**WHAT IS BEING ASKED:** In the entries below, find the line containing "Recreate this scene" and the line containing "SC.view_settings.gamma = 1;". Copy those two lines and everything between them exactly, without the pictures.

**RECORDS SUPPLIED:**
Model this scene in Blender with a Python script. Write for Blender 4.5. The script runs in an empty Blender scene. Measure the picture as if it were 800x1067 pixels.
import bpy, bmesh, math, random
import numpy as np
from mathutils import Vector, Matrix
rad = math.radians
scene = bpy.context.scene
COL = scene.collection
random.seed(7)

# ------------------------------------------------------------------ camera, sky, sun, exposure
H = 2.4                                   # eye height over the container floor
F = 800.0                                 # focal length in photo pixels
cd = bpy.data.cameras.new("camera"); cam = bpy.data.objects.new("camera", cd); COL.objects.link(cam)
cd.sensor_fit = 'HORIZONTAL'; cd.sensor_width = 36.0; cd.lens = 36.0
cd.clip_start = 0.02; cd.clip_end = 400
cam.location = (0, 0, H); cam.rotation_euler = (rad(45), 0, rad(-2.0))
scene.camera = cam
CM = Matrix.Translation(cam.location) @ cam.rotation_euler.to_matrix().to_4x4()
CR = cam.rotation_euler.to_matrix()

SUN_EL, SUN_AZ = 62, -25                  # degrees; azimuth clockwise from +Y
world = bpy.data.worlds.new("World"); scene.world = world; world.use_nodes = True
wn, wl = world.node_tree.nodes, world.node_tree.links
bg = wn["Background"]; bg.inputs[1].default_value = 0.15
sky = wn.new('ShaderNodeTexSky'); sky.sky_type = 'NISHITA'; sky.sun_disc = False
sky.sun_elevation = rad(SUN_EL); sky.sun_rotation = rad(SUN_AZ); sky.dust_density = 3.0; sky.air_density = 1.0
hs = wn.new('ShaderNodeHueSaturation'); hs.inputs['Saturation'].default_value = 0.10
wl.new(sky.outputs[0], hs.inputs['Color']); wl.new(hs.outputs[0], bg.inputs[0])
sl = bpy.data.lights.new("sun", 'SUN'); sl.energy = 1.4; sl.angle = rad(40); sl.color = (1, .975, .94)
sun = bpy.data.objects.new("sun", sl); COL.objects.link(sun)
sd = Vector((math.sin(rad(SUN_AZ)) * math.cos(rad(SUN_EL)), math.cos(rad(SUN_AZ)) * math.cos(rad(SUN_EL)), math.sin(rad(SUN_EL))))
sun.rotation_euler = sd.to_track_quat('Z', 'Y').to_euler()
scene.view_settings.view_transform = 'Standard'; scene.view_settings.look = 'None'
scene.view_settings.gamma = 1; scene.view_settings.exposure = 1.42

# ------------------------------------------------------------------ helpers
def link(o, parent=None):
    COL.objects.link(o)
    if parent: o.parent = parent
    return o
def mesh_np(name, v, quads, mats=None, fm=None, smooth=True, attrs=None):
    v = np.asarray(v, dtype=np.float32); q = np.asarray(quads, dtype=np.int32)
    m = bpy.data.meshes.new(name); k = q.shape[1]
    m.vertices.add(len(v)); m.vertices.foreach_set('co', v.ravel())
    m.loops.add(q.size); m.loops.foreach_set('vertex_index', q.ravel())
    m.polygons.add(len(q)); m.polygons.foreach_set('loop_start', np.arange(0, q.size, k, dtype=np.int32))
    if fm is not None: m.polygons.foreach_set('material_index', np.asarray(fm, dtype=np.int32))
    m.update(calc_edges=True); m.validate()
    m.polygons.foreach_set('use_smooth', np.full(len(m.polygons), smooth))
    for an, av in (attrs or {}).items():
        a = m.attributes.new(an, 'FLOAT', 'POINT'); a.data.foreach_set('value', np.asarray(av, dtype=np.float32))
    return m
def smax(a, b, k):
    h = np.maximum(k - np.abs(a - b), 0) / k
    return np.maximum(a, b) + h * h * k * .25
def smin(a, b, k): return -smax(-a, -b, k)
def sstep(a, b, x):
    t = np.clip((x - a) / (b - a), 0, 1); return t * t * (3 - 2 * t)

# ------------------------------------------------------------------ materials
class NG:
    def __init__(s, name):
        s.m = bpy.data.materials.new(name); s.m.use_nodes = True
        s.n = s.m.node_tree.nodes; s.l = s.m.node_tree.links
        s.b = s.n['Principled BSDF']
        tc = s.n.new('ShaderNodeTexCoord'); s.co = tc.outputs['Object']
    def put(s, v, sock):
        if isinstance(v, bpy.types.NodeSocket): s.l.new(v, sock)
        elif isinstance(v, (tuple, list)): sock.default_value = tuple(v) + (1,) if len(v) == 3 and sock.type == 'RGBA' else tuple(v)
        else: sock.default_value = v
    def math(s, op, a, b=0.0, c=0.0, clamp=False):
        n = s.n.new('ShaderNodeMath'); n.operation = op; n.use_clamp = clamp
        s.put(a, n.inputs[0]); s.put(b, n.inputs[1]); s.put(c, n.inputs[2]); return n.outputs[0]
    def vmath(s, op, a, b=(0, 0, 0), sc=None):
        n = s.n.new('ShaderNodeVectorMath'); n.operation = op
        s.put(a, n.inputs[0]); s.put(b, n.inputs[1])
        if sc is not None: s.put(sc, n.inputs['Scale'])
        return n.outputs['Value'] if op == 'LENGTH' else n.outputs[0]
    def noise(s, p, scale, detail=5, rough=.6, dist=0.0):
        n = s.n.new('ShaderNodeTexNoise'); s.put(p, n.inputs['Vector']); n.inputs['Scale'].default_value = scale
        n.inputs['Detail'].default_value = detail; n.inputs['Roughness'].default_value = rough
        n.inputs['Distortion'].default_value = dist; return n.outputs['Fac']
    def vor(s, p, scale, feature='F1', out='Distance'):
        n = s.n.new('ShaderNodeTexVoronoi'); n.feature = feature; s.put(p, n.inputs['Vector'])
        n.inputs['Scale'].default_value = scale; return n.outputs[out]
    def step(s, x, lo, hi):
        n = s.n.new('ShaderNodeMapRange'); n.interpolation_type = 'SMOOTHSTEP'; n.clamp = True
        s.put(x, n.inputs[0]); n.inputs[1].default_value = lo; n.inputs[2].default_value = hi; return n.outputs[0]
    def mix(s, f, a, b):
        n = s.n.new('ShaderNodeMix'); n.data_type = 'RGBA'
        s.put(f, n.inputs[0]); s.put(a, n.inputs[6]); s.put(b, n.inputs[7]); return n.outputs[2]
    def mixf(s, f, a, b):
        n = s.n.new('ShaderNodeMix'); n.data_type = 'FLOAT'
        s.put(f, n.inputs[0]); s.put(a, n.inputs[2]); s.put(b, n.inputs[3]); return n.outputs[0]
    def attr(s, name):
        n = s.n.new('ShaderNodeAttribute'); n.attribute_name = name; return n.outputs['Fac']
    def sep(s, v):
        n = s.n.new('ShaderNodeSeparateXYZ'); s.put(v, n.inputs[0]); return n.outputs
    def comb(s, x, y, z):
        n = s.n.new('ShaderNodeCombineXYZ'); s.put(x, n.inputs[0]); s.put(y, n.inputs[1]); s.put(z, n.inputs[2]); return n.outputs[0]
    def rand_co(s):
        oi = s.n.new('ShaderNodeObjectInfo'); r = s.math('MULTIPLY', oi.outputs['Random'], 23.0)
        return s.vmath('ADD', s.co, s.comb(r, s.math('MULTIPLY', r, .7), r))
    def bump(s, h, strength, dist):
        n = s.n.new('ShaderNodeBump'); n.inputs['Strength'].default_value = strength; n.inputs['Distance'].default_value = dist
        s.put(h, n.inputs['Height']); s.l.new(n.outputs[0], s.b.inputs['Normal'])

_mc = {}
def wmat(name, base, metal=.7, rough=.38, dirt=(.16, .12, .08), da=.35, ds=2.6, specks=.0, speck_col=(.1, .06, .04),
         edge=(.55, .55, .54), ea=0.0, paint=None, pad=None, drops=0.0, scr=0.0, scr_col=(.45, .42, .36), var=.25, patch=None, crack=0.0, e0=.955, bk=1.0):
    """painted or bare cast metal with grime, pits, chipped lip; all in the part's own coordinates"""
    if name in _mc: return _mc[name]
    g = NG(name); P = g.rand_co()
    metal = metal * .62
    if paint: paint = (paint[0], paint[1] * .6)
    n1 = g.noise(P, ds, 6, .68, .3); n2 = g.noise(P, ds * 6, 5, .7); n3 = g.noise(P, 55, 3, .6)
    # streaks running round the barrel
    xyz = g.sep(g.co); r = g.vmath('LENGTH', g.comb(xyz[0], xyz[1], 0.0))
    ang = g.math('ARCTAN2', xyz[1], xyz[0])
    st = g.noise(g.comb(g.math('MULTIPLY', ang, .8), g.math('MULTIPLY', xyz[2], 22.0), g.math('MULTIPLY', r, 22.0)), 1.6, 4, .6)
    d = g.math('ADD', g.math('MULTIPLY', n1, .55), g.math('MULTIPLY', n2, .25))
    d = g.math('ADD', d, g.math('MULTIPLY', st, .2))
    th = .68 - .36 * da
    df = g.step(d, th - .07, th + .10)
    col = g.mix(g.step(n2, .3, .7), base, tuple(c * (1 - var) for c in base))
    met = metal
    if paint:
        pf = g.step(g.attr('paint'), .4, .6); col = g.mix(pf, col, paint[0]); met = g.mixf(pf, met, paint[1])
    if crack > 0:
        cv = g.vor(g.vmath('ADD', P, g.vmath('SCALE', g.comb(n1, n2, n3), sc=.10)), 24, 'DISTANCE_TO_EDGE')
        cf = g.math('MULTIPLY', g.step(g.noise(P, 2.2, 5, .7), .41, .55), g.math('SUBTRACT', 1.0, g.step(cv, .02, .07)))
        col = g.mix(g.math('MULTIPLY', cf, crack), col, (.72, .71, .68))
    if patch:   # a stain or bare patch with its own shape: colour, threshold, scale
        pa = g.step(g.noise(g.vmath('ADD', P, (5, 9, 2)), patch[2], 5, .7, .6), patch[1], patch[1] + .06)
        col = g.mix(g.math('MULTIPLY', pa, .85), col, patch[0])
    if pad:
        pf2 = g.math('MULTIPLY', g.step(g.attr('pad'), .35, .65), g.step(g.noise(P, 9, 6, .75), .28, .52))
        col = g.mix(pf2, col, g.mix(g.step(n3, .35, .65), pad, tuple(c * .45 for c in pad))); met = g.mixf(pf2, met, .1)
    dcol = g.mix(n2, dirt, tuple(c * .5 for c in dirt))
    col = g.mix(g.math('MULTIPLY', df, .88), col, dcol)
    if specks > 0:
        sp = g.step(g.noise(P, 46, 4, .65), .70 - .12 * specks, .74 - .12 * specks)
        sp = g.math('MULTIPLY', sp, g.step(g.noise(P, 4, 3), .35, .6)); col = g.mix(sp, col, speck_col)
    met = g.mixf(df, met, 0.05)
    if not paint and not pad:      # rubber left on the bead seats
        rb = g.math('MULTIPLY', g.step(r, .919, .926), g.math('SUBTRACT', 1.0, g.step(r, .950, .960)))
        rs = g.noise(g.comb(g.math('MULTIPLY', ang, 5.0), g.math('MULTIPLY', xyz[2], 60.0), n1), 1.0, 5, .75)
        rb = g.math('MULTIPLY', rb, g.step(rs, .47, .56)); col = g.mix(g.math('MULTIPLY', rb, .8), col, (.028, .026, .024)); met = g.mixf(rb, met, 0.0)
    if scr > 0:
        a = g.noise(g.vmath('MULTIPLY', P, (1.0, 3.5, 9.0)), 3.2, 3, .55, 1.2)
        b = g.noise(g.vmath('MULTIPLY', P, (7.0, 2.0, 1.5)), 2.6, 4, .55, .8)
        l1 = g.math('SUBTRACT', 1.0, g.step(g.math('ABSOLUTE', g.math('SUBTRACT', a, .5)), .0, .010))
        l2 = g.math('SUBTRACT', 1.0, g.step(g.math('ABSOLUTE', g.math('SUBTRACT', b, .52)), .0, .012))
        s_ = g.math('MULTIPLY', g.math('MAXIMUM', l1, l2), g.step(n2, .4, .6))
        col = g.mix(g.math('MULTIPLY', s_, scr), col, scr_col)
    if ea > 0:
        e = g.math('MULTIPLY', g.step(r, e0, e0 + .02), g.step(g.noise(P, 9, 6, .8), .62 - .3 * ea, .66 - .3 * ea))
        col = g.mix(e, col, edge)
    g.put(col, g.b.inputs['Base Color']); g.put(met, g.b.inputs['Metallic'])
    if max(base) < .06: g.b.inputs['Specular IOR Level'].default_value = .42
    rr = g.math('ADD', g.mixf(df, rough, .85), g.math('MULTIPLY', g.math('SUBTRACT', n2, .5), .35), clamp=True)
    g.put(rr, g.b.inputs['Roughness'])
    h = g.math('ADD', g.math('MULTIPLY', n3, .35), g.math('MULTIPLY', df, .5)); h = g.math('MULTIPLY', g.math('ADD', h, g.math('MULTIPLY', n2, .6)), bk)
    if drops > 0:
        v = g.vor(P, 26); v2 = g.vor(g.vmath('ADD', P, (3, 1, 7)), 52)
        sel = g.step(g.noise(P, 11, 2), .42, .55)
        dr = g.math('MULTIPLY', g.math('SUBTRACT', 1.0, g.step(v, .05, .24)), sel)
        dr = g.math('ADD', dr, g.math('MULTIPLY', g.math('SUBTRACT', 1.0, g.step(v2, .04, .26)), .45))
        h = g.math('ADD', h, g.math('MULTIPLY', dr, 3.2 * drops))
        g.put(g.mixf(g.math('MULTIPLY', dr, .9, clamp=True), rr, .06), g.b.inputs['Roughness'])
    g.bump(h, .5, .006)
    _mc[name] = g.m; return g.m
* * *
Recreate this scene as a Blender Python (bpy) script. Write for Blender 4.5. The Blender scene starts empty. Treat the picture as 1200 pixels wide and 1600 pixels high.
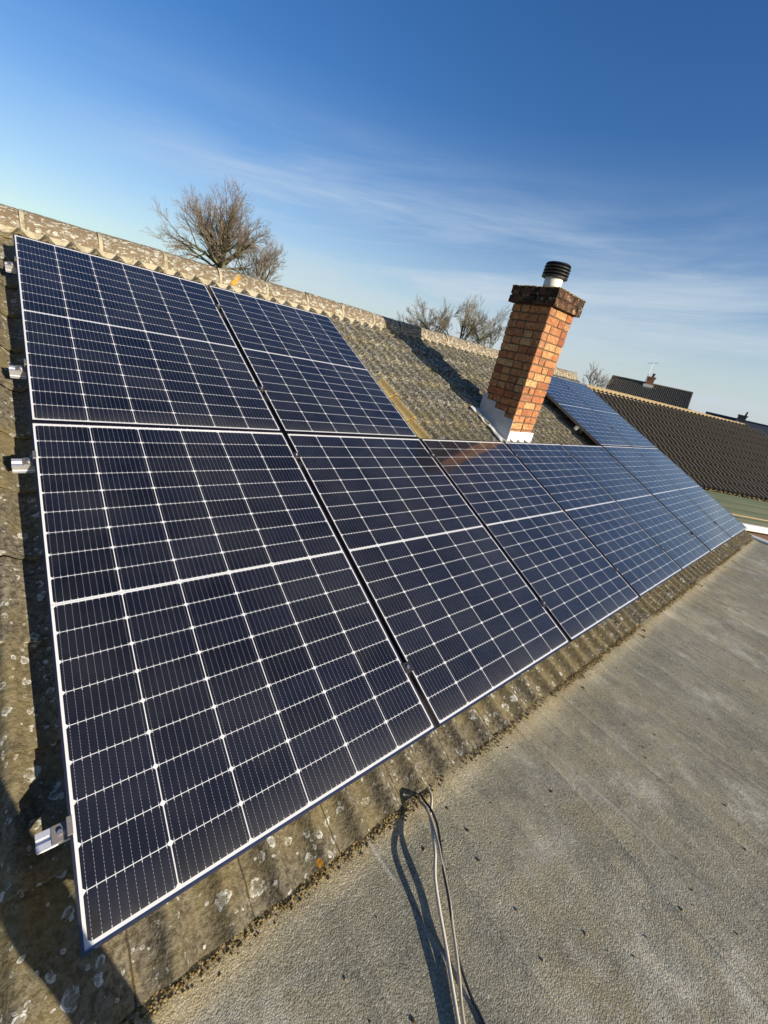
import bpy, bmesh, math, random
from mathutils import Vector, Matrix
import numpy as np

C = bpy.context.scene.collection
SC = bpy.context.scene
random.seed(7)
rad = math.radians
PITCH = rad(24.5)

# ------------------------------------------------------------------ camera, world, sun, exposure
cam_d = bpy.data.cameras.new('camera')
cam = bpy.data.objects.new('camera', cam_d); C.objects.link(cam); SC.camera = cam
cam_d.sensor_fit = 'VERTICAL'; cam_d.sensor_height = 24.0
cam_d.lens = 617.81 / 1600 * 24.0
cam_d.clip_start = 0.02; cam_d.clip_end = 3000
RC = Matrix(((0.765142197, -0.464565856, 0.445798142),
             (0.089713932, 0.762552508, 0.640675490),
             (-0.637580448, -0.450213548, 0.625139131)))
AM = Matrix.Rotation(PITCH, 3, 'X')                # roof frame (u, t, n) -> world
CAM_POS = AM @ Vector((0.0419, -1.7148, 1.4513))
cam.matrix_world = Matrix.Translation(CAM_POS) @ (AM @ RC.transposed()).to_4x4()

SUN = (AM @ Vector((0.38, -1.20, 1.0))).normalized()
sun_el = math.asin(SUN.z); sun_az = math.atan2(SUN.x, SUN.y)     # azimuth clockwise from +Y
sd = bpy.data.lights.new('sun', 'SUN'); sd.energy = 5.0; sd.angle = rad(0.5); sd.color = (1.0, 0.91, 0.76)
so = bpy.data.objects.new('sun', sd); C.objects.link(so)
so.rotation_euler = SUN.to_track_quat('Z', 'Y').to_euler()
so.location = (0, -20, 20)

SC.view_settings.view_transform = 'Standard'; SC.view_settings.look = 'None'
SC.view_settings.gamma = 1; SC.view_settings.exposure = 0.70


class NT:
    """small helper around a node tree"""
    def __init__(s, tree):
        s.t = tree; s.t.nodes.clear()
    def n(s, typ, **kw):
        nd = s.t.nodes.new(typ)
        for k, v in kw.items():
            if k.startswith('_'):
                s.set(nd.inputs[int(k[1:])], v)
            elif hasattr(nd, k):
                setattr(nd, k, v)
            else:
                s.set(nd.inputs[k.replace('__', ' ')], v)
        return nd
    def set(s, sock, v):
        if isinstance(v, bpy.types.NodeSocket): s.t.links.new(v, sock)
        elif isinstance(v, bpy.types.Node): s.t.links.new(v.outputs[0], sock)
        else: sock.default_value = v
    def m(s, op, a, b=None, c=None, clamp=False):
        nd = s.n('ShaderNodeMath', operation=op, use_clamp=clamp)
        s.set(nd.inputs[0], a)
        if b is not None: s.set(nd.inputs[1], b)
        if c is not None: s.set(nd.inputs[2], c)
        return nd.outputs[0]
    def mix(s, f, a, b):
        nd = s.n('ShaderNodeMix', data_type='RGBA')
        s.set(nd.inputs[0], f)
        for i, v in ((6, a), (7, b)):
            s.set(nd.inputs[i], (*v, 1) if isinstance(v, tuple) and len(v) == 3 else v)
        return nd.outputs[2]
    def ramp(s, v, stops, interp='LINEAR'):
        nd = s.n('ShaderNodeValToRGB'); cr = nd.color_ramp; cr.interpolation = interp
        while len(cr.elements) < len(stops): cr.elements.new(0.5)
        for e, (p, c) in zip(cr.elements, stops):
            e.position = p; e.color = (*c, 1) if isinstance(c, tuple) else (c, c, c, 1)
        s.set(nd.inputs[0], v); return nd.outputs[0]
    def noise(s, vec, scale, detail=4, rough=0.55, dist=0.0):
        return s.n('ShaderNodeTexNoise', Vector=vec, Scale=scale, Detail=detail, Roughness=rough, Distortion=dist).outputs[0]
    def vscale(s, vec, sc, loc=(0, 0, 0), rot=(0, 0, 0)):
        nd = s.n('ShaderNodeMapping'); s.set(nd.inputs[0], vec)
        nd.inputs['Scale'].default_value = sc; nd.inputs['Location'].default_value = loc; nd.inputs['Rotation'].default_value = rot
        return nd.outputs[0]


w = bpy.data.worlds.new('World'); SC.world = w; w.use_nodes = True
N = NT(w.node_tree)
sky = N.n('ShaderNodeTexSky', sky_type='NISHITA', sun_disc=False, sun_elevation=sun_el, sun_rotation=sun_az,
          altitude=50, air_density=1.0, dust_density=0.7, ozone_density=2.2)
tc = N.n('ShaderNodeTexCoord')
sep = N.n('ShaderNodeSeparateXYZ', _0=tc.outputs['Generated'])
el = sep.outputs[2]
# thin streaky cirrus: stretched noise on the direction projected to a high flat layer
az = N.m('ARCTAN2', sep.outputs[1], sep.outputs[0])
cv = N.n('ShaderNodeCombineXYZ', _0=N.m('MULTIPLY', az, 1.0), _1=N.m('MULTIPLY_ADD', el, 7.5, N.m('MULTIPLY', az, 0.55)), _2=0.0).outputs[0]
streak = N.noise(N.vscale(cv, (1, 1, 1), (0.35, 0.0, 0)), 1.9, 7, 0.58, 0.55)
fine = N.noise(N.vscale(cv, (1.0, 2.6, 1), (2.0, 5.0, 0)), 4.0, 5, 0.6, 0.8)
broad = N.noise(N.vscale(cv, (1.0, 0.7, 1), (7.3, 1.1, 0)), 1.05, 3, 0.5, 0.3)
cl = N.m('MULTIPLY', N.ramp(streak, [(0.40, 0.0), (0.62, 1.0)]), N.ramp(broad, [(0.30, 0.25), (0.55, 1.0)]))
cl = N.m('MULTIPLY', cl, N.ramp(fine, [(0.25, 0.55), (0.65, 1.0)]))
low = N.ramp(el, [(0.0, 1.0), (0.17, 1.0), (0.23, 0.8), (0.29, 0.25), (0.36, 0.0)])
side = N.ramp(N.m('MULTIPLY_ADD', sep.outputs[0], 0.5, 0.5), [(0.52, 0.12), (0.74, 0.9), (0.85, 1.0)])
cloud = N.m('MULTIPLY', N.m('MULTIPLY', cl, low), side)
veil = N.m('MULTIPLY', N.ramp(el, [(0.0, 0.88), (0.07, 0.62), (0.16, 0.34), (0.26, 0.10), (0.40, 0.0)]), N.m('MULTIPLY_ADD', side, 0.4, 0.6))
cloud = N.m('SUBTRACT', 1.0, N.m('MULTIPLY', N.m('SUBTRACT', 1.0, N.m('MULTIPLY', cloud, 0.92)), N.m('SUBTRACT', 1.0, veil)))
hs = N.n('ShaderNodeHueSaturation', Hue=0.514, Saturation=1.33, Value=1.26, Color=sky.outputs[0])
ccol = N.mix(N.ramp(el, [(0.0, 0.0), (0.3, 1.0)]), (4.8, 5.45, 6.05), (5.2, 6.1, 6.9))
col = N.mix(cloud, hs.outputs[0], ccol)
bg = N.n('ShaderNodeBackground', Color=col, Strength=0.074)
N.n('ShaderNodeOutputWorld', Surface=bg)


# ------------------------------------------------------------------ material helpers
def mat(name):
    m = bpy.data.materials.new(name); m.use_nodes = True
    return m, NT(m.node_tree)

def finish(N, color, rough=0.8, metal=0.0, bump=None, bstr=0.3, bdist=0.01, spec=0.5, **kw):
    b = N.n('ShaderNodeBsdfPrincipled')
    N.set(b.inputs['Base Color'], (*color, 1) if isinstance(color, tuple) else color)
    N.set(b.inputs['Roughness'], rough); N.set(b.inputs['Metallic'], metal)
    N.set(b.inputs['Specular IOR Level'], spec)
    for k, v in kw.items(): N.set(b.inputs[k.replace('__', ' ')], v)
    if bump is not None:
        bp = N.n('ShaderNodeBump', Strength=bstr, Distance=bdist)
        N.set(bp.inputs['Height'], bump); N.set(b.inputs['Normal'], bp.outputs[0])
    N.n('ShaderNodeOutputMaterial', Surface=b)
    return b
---
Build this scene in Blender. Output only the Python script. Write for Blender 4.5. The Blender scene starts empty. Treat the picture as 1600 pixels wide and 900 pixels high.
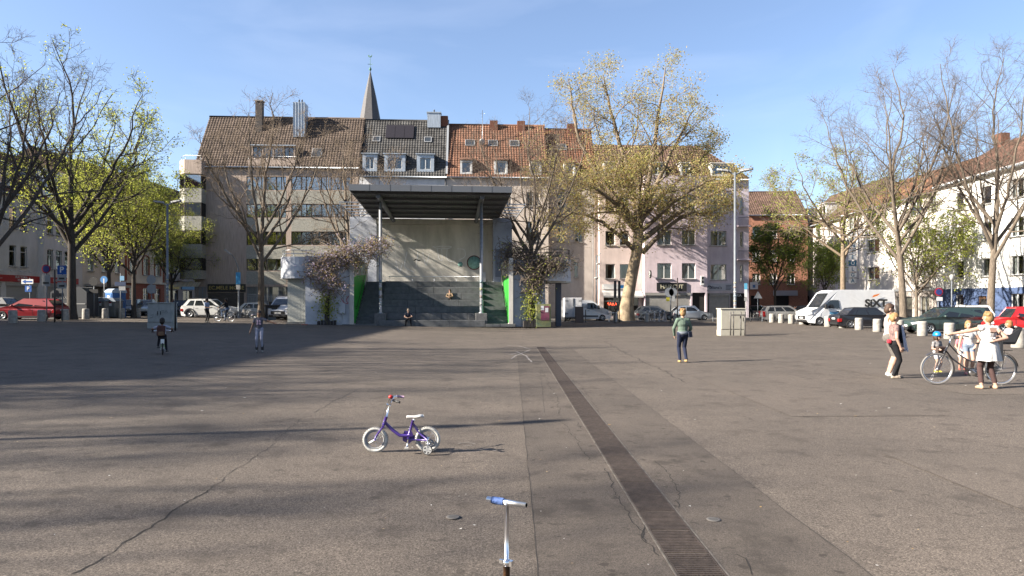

**EXPECTED ANSWER:**
Recreate this scene as a Blender Python (bpy) script. Write for Blender 4.5. The Blender scene starts empty. Treat the picture as 1200 pixels wide and 1600 pixels high.
import bpy, bmesh, math, random
from mathutils import Vector, Matrix
import numpy as np

C = bpy.context.scene.collection
SC = bpy.context.scene
random.seed(7)
rad = math.radians
PITCH = rad(24.5)

# ------------------------------------------------------------------ camera, world, sun, exposure
cam_d = bpy.data.cameras.new('camera')
cam = bpy.data.objects.new('camera', cam_d); C.objects.link(cam); SC.camera = cam
cam_d.sensor_fit = 'VERTICAL'; cam_d.sensor_height = 24.0
cam_d.lens = 617.81 / 1600 * 24.0
cam_d.clip_start = 0.02; cam_d.clip_end = 3000
RC = Matrix(((0.765142197, -0.464565856, 0.445798142),
             (0.089713932, 0.762552508, 0.640675490),
             (-0.637580448, -0.450213548, 0.625139131)))
AM = Matrix.Rotation(PITCH, 3, 'X')                # roof frame (u, t, n) -> world
CAM_POS = AM @ Vector((0.0419, -1.7148, 1.4513))
cam.matrix_world = Matrix.Translation(CAM_POS) @ (AM @ RC.transposed()).to_4x4()

SUN = (AM @ Vector((0.38, -1.20, 1.0))).normalized()
sun_el = math.asin(SUN.z); sun_az = math.atan2(SUN.x, SUN.y)     # azimuth clockwise from +Y
sd = bpy.data.lights.new('sun', 'SUN'); sd.energy = 5.0; sd.angle = rad(0.5); sd.color = (1.0, 0.91, 0.76)
so = bpy.data.objects.new('sun', sd); C.objects.link(so)
so.rotation_euler = SUN.to_track_quat('Z', 'Y').to_euler()
so.location = (0, -20, 20)

SC.view_settings.view_transform = 'Standard'; SC.view_settings.look = 'None'
SC.view_settings.gamma = 1; SC.view_settings.exposure = 0.70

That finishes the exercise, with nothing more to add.